In short, yes, and for several reasons.

When China joined the WTO in 2001, it brought growth and dynamism, but also new challenges. For example, its model of state-led capitalism violates the principles of the WTO in ways that are hard for the rules to tackle. Another example is that China is now the fastest-growing economy in the world and fully industrialised, yet its government still claims the rights of a developing country. On top of this, add in the difficulties in updating the rules due to the need to reach a consensus among 164 countries and you have a pressure cooker of growing frustration and an undermining of the system.

The US, which usually drives consensus in the system, has reacted to this by turning away from the WTO. Its unilateral actions against China are weakening the system, as is its blocking of appointments to the dispute-settlement panel.

Most members agree that the WTO needs to change—the disagreement is on how. The EU has put forward a proposal suggesting several updates, including to the way it negotiates its dispute settlement and transparency. This is a proposal to open the conversation—it is up to the next Commission to drive this work forward. One thing is clear: it can only be legitimate and relevant if it provides solutions to address the market distortions that upset the level playing field and are the root cause of the crisis.

 

Denis Redonnet considers the EU a leader among WTO members. European Commission

How is work in the WTO related to sustainable development and climate change, which are increasingly at the centre of public debate?

The challenges of climate change and sustainable development are not European or Nigerian, Chinese or American, Australian or Argentinian—they are global challenges, and global challenges require global solutions. The WTO has the potential to play a pivotal role in working together on the Sustainable Development Goals and mitigating climate change. We have already seen the role that trade can play as the EU and its partners have increasingly integrated sustainability issues over the past years.

However, we need to be cautious. While development and environmental questions have a well-established place in the WTO’s work, for many members labour issues are still sensitive. Gender issues are increasingly considered, but still relatively new. We must not forget that the WTO is on the verge of collapse. We should not overload the system with new ideas while it is threatening to crumble—our first priority should be to ensure that the system survives. Nevertheless, addressing sustainability issues is part of the equation.

 

Commission president-elect Ursula von der Leyen has promised to propose a European Green Deal in her first 100 days in office. What effect will this have on EU trade policy?

The European Green Deal contains about 20 different policy proposals, spanning from the adoption of a new industrial policy and disciplines on fisheries subsidies to banning single-use plastics and making food production more sustainable. There are policies that more directly affect trade, like the Carbon Border Tax and holding maritime transport to high standards on emissions, but the scope is so broad that it is hard to analyse the full impact. What is clear is that achieving a climate-neutral economy by 2050 entails a fundamental transformation of our economy and will certainly affect trade.

Trade policy can pull its weight to contribute to the Green Deal through our trade agreement chapters on sustainable development and climate, integrating climate objectives into our other chapters and using agreements as a platform for further cooperation with partners.

 

In the Mission Letter to Commissioner-designate for Trade Phil Hogan, the president-elect stresses the need to strengthen Europe’s ability to protect itself from unfair trade practices.

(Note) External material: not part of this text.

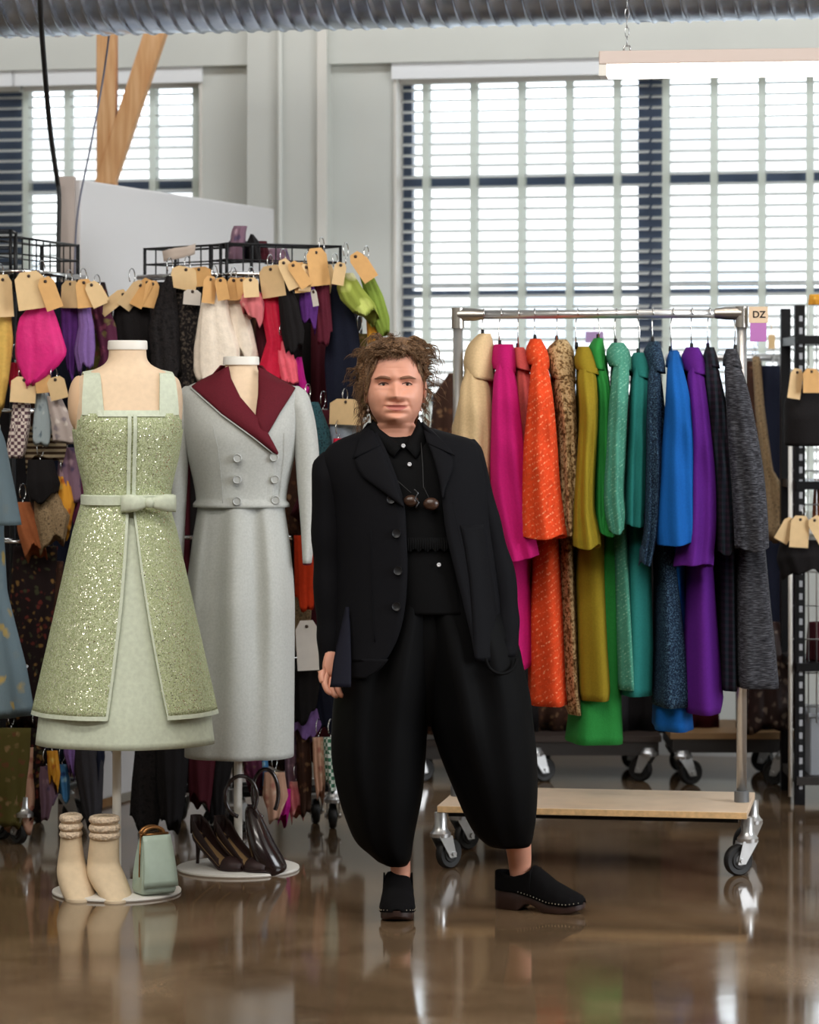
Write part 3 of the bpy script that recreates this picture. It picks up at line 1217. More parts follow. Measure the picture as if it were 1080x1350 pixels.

What will this mean in practice? Will there be any new initiatives by the Commission?  

What this means is standing up for ourselves and standing up for open trade—but we need to make sure that reasonable protection does not turn into protectionism! Our first priority is always to actively promote the use of fair-trade practices through bilateral, plurilateral and multilateral negotiations. However, if this does not work, we need the tools to protect the hundreds of thousands of jobs and companies that are threatened by unfair competition every day.

We recently updated our trade-defence instruments to deal with unfair trade more effectively, and we believe this is working. Another priority is in respect of the International Procurement Instrument. The need for such an instrument is pressing. The EU opens up its government procurement because it’s good for competition, good for choice and good for public spending—we expect our partners to do the same.

 

How can the WTO play a role in reducing trade tensions between China and the US as well as the EU?  

The US-China confrontation is affecting the global community. It increases uncertainty, puts pressure on markets and threatens to trigger an economic downturn. A solution worked out between them may fix things in the short term, but it would be inherently unstable and may risk negative spillovers on other members.

Only a solution anchored in the multilateral system is sustainable. By updating the system to deal with China’s distortions, restoring a functional dispute-settlement system and modernising the rulebook for the 21st century, we will not only restore peace and stability to international trade, but we will guarantee it for another generation.

 

This interview was conducted via e-mail in cooperation with the Estonian Ministry of Foreign Affairs.